- **WHAT NEEDS TO BE DONE**
Show every line where "Treat" occurs.

*** RECORDS FOR THE EXERCISE

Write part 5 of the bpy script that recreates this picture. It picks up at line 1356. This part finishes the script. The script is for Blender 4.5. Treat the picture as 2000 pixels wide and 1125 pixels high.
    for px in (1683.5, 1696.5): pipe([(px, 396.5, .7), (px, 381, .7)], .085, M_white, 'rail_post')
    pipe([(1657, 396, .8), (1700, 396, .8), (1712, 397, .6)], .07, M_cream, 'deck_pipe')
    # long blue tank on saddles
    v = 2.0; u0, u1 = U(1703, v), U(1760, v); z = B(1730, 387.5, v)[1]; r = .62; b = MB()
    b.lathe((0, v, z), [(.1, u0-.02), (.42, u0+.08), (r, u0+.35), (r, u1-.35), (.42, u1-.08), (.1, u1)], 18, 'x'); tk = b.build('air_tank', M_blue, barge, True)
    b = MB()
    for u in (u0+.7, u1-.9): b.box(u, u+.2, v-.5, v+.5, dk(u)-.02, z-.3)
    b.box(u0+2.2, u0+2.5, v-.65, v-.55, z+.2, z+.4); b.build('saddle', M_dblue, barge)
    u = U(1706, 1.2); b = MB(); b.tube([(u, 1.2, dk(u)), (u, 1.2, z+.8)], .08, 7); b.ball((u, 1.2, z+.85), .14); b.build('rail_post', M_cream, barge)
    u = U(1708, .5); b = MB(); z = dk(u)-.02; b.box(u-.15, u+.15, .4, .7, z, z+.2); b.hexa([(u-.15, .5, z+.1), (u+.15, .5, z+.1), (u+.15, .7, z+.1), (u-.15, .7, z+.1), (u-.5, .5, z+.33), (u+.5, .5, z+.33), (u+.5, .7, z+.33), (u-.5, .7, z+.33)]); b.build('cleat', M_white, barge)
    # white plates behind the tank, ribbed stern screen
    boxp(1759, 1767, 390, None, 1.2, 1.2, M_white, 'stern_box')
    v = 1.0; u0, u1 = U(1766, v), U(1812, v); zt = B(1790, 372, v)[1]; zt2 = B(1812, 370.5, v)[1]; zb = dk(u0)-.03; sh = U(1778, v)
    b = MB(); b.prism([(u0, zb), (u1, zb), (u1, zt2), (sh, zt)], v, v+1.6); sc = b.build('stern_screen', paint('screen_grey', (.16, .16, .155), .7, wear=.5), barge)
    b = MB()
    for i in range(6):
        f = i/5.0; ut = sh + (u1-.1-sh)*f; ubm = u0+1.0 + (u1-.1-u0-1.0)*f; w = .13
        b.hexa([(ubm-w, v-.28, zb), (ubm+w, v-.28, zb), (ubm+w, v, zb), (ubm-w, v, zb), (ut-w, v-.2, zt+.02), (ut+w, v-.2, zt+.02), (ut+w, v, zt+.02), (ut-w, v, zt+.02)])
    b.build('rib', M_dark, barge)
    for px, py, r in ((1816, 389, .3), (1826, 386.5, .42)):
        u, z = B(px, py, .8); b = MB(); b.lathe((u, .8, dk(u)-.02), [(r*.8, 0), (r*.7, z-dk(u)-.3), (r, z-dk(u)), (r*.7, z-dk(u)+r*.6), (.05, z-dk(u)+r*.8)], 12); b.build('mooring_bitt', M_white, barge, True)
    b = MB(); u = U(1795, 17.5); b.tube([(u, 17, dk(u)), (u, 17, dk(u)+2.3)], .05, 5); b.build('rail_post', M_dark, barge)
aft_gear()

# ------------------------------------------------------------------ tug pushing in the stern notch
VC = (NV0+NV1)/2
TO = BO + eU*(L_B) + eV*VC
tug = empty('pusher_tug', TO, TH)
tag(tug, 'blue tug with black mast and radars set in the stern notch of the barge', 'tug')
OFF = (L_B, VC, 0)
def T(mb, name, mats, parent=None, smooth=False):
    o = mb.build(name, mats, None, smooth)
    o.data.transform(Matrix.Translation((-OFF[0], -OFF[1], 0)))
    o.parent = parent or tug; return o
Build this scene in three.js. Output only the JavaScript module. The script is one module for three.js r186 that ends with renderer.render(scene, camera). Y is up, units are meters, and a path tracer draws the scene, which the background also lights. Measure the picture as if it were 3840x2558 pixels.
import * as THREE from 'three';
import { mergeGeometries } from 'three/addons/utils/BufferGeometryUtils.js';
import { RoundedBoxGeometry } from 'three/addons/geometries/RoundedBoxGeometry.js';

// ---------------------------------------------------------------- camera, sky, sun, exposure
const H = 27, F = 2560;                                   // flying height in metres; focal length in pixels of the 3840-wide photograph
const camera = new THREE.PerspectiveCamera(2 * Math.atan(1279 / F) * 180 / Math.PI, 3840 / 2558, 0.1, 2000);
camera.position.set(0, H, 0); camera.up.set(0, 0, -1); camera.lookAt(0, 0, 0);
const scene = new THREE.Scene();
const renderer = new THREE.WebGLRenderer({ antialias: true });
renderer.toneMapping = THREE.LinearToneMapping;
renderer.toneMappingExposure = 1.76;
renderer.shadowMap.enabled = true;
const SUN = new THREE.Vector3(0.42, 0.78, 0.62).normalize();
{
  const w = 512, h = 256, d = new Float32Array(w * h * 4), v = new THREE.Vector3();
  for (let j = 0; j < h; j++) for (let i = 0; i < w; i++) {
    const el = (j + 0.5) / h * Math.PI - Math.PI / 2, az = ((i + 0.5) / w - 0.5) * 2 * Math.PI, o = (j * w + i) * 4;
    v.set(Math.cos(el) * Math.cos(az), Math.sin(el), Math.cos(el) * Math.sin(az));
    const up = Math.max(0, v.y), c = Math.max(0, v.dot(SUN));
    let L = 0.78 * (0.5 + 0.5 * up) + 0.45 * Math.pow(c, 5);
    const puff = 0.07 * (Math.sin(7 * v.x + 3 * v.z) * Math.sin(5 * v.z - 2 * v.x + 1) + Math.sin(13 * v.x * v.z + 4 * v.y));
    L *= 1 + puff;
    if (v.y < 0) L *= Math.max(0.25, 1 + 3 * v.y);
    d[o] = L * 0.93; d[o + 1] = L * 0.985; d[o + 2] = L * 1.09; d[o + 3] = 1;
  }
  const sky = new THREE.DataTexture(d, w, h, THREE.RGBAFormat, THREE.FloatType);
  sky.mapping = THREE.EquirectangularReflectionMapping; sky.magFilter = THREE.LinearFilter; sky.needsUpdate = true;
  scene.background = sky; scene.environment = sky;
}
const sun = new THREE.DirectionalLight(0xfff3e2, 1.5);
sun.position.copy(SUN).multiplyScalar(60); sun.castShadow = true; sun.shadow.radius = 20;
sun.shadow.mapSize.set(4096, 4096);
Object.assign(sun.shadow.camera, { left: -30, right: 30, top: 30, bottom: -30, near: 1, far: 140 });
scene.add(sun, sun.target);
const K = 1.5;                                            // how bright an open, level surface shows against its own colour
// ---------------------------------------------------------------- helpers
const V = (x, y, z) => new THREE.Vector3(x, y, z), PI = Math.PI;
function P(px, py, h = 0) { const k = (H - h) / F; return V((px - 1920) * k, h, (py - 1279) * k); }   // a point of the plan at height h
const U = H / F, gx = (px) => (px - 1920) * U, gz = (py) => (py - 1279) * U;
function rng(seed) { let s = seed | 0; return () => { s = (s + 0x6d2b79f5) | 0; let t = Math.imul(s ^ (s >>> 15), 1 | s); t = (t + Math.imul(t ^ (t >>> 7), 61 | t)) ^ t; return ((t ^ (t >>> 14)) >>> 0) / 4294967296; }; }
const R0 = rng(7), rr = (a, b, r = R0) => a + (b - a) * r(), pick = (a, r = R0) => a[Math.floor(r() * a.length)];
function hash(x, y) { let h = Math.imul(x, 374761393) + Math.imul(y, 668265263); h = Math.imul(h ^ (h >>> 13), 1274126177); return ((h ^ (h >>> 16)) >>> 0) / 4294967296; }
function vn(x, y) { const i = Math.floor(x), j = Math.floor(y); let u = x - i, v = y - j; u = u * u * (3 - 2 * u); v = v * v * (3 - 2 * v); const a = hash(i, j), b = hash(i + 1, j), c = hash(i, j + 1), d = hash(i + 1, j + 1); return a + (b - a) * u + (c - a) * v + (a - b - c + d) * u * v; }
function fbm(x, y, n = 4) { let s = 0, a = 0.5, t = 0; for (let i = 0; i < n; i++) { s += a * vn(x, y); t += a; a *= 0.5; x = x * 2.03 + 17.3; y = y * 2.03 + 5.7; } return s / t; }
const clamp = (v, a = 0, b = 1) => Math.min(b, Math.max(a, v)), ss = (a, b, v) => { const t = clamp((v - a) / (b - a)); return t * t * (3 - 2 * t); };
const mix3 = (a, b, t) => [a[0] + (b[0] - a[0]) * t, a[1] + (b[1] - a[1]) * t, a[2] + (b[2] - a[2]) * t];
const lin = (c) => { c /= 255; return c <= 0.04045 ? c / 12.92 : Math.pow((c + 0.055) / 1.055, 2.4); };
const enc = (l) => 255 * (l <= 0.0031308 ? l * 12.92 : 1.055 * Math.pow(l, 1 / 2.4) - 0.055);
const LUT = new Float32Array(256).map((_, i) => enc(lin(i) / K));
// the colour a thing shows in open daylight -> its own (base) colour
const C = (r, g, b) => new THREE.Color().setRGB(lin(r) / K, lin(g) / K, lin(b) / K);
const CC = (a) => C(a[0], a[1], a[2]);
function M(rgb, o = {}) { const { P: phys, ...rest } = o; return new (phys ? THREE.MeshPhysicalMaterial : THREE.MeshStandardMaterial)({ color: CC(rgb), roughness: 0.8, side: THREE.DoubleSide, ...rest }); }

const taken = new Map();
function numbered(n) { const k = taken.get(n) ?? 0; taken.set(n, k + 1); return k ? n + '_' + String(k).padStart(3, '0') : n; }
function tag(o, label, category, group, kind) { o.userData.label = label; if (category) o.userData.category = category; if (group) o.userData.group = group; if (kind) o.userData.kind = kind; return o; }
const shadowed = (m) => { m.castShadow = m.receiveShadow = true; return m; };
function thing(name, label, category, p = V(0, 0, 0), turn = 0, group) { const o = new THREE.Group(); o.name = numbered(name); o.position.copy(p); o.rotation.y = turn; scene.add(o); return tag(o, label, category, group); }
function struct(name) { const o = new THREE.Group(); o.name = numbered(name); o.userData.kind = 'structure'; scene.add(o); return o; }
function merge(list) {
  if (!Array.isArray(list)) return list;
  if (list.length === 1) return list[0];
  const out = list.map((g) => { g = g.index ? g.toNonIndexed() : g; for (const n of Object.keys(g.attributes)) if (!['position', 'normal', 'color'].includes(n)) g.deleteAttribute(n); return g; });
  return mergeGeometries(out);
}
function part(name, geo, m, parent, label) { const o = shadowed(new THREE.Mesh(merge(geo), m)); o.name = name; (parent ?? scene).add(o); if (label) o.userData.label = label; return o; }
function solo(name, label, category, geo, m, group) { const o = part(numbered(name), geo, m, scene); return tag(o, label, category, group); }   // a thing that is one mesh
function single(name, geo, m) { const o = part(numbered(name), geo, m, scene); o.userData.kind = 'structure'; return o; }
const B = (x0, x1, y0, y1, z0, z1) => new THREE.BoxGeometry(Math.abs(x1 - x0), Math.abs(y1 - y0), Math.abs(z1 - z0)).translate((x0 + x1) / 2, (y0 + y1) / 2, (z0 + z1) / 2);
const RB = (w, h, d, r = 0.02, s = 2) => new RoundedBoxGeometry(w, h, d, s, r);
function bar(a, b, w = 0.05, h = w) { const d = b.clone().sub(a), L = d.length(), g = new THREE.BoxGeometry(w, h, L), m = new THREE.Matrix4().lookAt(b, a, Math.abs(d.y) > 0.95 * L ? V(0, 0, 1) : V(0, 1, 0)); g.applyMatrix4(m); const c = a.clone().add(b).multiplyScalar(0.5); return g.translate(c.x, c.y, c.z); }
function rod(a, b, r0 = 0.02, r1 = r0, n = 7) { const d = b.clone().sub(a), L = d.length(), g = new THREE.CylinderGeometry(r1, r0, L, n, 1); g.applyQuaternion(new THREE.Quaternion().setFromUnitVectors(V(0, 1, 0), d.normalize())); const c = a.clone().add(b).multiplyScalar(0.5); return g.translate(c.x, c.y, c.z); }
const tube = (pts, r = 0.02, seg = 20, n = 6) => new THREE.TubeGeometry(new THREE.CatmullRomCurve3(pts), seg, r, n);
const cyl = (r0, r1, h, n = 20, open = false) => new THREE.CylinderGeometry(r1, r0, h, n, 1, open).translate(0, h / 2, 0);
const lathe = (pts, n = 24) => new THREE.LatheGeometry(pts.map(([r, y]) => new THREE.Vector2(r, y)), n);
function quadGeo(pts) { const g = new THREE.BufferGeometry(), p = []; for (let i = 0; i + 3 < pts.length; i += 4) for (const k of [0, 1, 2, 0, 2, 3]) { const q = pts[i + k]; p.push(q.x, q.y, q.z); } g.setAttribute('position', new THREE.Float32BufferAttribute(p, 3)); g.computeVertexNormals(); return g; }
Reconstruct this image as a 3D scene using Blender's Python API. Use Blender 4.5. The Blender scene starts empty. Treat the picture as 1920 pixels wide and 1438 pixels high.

******

- **TASK SOLUTION**
Write part 5 of the bpy script that recreates this picture. It picks up at line 1356. This part finishes the script. The script is for Blender 4.5. Treat the picture as 2000 pixels wide and 1125 pixels high.
Reconstruct this image as a 3D scene using Blender's Python API. Use Blender 4.5. The Blender scene starts empty. Treat the picture as 1920 pixels wide and 1438 pixels high.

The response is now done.